Re: The Conflicting Notions of Ease of Use and Need for Authoring Tools

Ryan Cannon wrote:

> This is a fundamental problem with any art form (as CSS design is and 
> will increasingly become). There will always be those who maximize their 
> use of the language and those who don't really care what it's meant to 
> do and just need to get the job done. Writers will scoff at poor use of 
> grammar and artist will cringe at a non-artists choice of decoration.
> 
> To wave off semantic markup as unintuitive is short-sighted: the idea is 
> to change the way we think about design to optimize a new paradigm.
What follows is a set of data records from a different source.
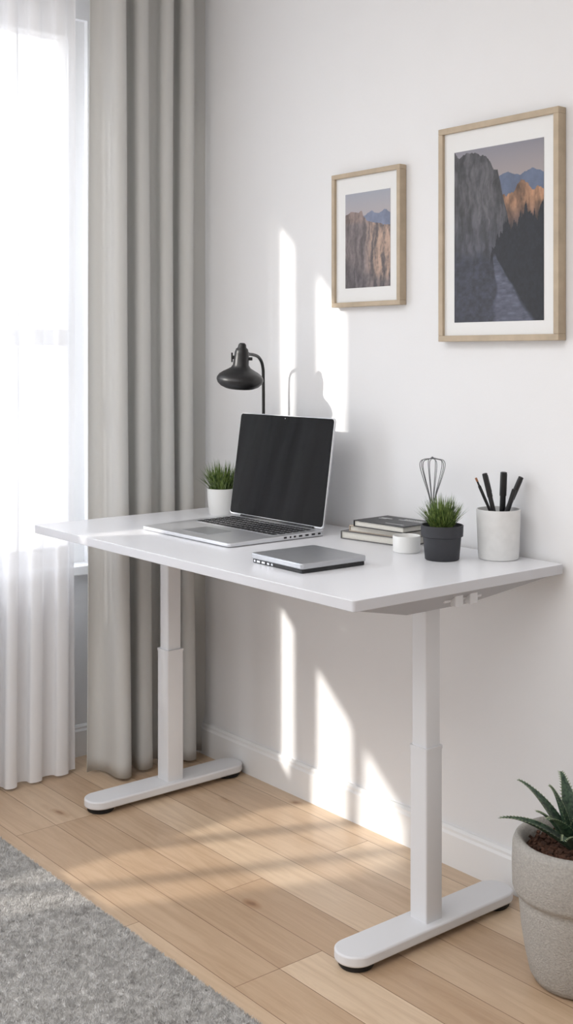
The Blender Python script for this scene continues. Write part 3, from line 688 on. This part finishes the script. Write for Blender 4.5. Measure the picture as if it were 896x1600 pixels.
# ------------------------------------------------------------ light
d = Vector((1.0, 2.3, -0.9)).normalized()
sl = bpy.data.lights.new('sun', 'SUN'); sl.energy = 3.5; sl.angle = math.radians(1.0); sl.color = (1.0, 0.955, 0.89)
so = bpy.data.objects.new('sun', sl); so.rotation_euler = d.to_track_quat('-Z', 'Y').to_euler(); so.location = (-4, -9, 4); COL.objects.link(so)
po = bpy.data.lights.new('window_portal', 'AREA'); po.shape = 'RECTANGLE'; po.size = 3.0; po.size_y = 1.7
pob = bpy.data.objects.new('window_portal', po); pob.location = (-0.14, (WY0+WY1)/2, (WZ0+WZ1)/2)
pob.rotation_euler = (math.radians(90), 0, math.radians(-90)); COL.objects.link(pob)
po.cycles.is_portal = True
cl = bpy.data.lights.new('ceiling_fill', 'AREA'); cl.shape = 'RECTANGLE'; cl.size = 2.6; cl.size_y = 2.2; cl.energy = 46; cl.color = (0.97, 0.985, 1.0)  # unseen fill light added to brighten the room, no fixture
clo = bpy.data.objects.new('ceiling_fill', cl); clo.location = (2.0, -2.7, 2.56); COL.objects.link(clo)

W = bpy.data.worlds.new('sky'); S.world = W; W.use_nodes = True; nt = W.node_tree
bg = nt.nodes['Background']; tc = nt.nodes.new('ShaderNodeTexCoord'); sp = nt.nodes.new('ShaderNodeSeparateXYZ'); r = nt.nodes.new('ShaderNodeValToRGB')
mr = nt.nodes.new('ShaderNodeMapRange'); mr.inputs['From Min'].default_value = -0.5; mr.inputs['From Max'].default_value = 0.8
nt.links.new(tc.outputs['Generated'], sp.inputs[0]); nt.links.new(sp.outputs['Z'], mr.inputs['Value']); nt.links.new(mr.outputs[0], r.inputs['Fac']); nt.links.new(r.outputs[0], bg.inputs['Color'])
e = r.color_ramp.elements; e[0].position = 0.0; e[0].color = (0.55, 0.55, 0.56, 1); e[1].position = 1; e[1].color = (0.72, 0.83, 1.0, 1)
x = e.new(0.37); x.color = (0.80, 0.82, 0.84, 1); x = e.new(0.40); x.color = (0.97, 0.98, 1.0, 1)
bg.inputs['Strength'].default_value = 5.0

# ------------------------------------------------------------ camera
cam = bpy.data.cameras.new('camera'); co = bpy.data.objects.new('camera', cam); COL.objects.link(co); S.camera = co
co.location = (3.28, -2.15, 1.25); co.rotation_euler = (math.radians(90), 0, math.atan2(0.776, 0.631))
cam.sensor_fit = 'VERTICAL'; cam.sensor_height = 24; cam.sensor_width = 24; cam.lens = 24*1849/1600; cam.shift_y = -245/1600
cam.clip_start = 0.05
S.view_settings.view_transform = 'Standard'
S.view_settings.exposure = 0.28
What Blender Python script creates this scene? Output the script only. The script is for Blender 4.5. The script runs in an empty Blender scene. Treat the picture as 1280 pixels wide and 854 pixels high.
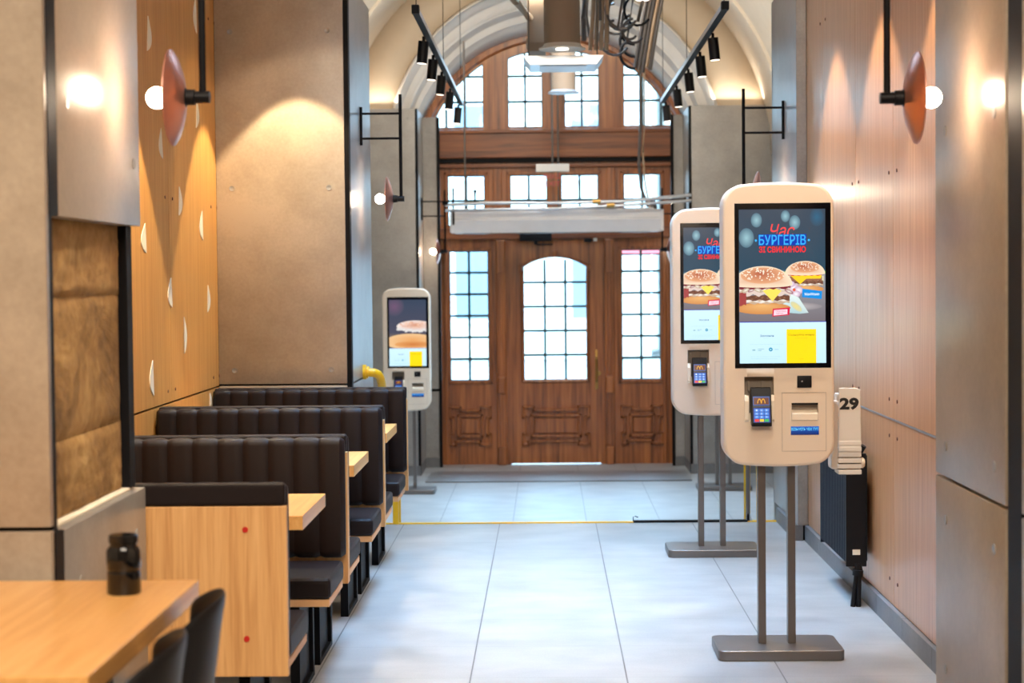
import bpy, bmesh, math, random
from mathutils import Vector, Matrix
random.seed(7)
SC = bpy.context.scene
COL = SC.collection
PI = math.pi

# ------------------------------------------------------------------ camera
F, H = 2290.0, 1.54
cam_d = bpy.data.cameras.new('camera'); cam = bpy.data.objects.new('camera', cam_d); COL.objects.link(cam)
cam_d.sensor_width = 36.0; cam_d.lens = F / 1280 * 36.0
cam_d.clip_start = .05; cam_d.clip_end = 300
_d = Vector((43 / F, 81 / F, -1)).normalized()
_r = math.radians(.5)
_u = Vector((-math.sin(_r), math.cos(_r), 0)); _u = (_u - _u.dot(_d) * _d).normalized()
_x = _d.cross(_u)
cam.matrix_world = Matrix((( _x.x, _x.y, _x.z, 0), (_d.x, _d.y, _d.z, 0), (_u.x, _u.y, _u.z, H), (0, 0, 0, 1)))
cam_d.dof.use_dof = True; cam_d.dof.focus_distance = 8.2; cam_d.dof.aperture_fstop = 3.8
SC.camera = cam

# ------------------------------------------------------------------ world, light, exposure
SC.view_settings.view_transform = 'Standard'; SC.view_settings.look = 'None'
SC.view_settings.gamma = 1; SC.view_settings.use_curve_mapping = False
SC.view_settings.exposure = 0.55
w = bpy.data.worlds.new('daylight'); SC.world = w; w.use_nodes = True
bg = w.node_tree.nodes['Background']; bg.inputs[0].default_value = (.42, .70, 1, 1); bg.inputs[1].default_value = 9.0
SC.cycles.use_denoising = True
SC.cycles.max_bounces = 8
SC.cycles.sample_clamp_indirect = 6

WARM = (1.0, .86, .70)
def area(name, loc, size, power, color=WARM, target=None, portal=False, spread=None):
    l = bpy.data.lights.new(name, 'AREA'); l.shape = 'RECTANGLE'; l.size, l.size_y = size
    l.energy = power; l.color = color
    if portal: l.cycles.is_portal = True
    if spread: l.spread = spread
    o = bpy.data.objects.new(name, l); COL.objects.link(o); o.location = loc
    if target is not None:
        o.rotation_euler = (Vector(target) - Vector(loc)).to_track_quat('-Z', 'Y').to_euler()
    return o
def spot(name, loc, target, power, angle=60, blend=.35, color=WARM, r=.04):
    l = bpy.data.lights.new(name, 'SPOT'); l.energy = power; l.color = color
    l.spot_size = math.radians(angle); l.spot_blend = blend; l.shadow_soft_size = r
    o = bpy.data.objects.new(name, l); COL.objects.link(o); o.location = loc
    o.rotation_euler = (Vector(target) - Vector(loc)).to_track_quat('-Z', 'Y').to_euler()
    return o
area('portal', (.09, 19.75, 1.8), (3.2, 4.8), 1, target=(.09, 0, 1.8), portal=True)
area('ceiling_light_near', (0, .6, 4.3), (3.0, 1.4), 150, (1, .86, .70), target=(0, 6.5, .8))
area('added_cool_fill_mid', (.0, 8.0, 4.7), (.8, 2.2), 47, (.30, .58, 1), target=(.0, 8.0, 0), spread=math.radians(62))  # added cool fill, stands in for daylight on the hall floor
area('added_cool_fill_far', (.15, 10.0, 4.7), (.9, 2.4), 66, (.30, .60, 1), target=(.15, 10.0, 0), spread=math.radians(75))  # added as well, turns the far hall floor bluish
area('lobby_light', (.1, 15.4, 4.3), (1.0, 3.0), 85, (1, .88, .72), target=(.1, 17.4, 0))
area('added_lobby_floor_fill', (.1, 15.6, 4.5), (.9, 3.4), 90, (.30, .62, 1), target=(.1, 15.6, 0), spread=math.radians(70))  # added cool fill, brightens the lobby floor like window light
# wall washers of the hall ceiling; spots on single objects follow
for y in (6.1, 8.1, 10.1):
    spot('wash', (-1.40, y, 3.05), (-1.40, y, 0), 150 if y < 10 else 100, 72, .12, (1, .80, .50), .02)
spot('wash', (-.75, 8.7, 3.9), (-1.45, 10.45, 1.3), 60, 50, .15, (1, .80, .56), .05)
for y in (6.9, 8.2, 9.5):
    spot('wash', (1.02, y, 3.3), (1.1, y, 0), 85, 74, .2, (1, .86, .70), .03)
spot('wash', (-.3, 4.4, 4.3), (-.9, 5.9, .8), 120, 50, .5)
spot('wash', (-.4, 1.6, 4.3), (-1.2, 3.7, .9), 170, 44, .5)  # added warm spot that brightens the foreground table
spot('wash', (.1, 3.7, 4.2), (-1.25, 4.85, 1.5), 130, 17, .8)  # extra spot put in to lift the dark niche stone
spot('wash', (.4, 4.9, 4.3), (.93, 7.3, 1.2), 80, 34, .5)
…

The 
> vast majority of designers come from a print background, where there is 
> no thought to the whys and hows, only the end product. But on the web, 
> we're dealing with an organic product, one in which readers can rip open 
> the flesh and examine the skeleton. In addition, the print designer can 
> more accurately predict his audience, which is next to impossible with 
> digital design.
> 
> The key to the future is for designers to demonstrate the power of 
> maximizing emerging standards. As people get impressed with our work, 
> businesses will demand better designs and authoring tools will emerge to 
> fill the increasing need.

[this is almost off-topic in www-style, please prefer private answer, thx]

Guys, I am sorry to play the devil's advocate, but I have read this
kind of opinion for the first time 16 years ago while working on wysiwyg SGML
editors. Nothing has changed. And I bet it won't change for 99% of authors.
Not because they're not smart enough to get the semantic-ouhlala-it-s-hot
fever, but because they don't care. Don't tell my dad he has to care about
semantics when he wants to push online a page with the photos of his grand-
children. Wake up guys; nobody needs to integrate e = (m.v.v)/2 to follow
the parabolic trajectory of an object thrown in the air.

The only option here is Intuitive UI. Make it semantic, don't tell it. And
please, please, don't ask average users to understand our awful geeks' mess.